Abstract

Can small search costs that constrain information acquisition and monitoring across the administrative hierarchy provide a substantive explanation for poor bureaucratic performance in the developing world? In collaboration with the Indian Ministry of Rural Development and the state of Madhya Pradesh, we conducted a field experiment in which a random sample of bureaucrats were given access to an internet and mobile-based management and monitoring platform for wage payments associated with a workfare program. The platform did not make new information available, but lowered costs of accessing information about the status of wage bills and officers who needed to take action. Our experiment also randomly varied which level of the administrative hierarchy had access to the e-platform. We find that lower costs of information acquisition reduce payment processing time by up to 21 percent. We document the importance of informed managerial oversight in multiple ways. First, using detailed usage data, we show reduced payment delays only when search costs are reduced at both the intermediate and senior management levels.

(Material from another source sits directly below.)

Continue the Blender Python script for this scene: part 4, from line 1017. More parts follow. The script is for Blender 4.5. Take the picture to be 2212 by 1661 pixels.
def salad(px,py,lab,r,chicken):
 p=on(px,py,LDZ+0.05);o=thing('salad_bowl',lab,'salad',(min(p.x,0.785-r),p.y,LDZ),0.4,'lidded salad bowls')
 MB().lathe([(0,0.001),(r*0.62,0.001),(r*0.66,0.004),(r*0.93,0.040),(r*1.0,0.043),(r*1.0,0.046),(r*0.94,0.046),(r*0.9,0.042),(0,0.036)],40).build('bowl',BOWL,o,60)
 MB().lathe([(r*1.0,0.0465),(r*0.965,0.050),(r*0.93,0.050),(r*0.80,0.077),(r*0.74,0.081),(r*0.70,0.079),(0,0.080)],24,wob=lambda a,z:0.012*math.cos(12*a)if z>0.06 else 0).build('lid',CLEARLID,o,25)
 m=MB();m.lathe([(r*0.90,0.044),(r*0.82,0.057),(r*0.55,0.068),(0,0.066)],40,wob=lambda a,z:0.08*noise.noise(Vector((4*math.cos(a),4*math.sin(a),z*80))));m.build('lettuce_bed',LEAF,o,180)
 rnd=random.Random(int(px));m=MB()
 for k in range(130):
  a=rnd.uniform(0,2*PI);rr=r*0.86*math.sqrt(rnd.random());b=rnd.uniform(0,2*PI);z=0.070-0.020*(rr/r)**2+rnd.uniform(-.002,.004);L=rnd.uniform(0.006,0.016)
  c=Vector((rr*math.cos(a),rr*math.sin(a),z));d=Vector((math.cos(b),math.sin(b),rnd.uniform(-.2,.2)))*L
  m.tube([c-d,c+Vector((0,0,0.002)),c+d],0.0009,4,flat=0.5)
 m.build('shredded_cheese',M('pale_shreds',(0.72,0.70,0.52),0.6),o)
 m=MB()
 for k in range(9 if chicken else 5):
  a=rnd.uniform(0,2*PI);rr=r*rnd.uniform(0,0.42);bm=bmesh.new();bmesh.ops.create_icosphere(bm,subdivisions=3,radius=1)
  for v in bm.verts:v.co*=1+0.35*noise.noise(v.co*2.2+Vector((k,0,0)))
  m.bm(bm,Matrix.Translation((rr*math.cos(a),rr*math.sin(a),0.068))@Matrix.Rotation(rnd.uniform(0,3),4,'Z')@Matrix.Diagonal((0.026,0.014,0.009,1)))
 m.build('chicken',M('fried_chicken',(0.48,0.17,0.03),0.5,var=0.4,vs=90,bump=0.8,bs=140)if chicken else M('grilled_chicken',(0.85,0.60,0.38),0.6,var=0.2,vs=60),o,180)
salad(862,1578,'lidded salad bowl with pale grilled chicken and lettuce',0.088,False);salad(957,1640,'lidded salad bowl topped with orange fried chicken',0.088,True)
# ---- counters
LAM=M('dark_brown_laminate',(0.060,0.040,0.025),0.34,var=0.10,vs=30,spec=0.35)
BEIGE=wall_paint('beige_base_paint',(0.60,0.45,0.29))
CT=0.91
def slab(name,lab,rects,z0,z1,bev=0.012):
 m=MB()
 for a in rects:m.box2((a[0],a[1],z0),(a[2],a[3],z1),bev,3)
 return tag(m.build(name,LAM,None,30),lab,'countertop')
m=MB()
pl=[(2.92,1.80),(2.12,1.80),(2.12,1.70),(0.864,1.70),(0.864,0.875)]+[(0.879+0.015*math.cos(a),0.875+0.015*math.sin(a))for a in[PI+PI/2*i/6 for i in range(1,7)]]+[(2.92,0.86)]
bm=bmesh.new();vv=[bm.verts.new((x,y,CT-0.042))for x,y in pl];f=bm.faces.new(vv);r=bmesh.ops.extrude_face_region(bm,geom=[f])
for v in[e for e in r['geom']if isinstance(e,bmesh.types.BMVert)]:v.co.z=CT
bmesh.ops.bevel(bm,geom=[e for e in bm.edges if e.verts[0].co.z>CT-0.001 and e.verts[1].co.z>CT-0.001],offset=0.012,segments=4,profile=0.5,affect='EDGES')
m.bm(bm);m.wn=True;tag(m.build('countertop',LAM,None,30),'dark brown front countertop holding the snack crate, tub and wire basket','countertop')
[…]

In addition, usage rates at the intermediate management level are much higher when senior management also has access to the e-platform. Second, using data from two months when data outages reduced information available on platform, we show that simply having better information on which employees are responsible for different activities did not improve monitoring as measured by payment delays.

Citation

Dodge, Eric, Yusuf Neggers, Rohini Pande, and Charity Troyer Moore. "Having it at Hand: How Small Search Frictions Impact Bureaucratic Efficiency." October 2017.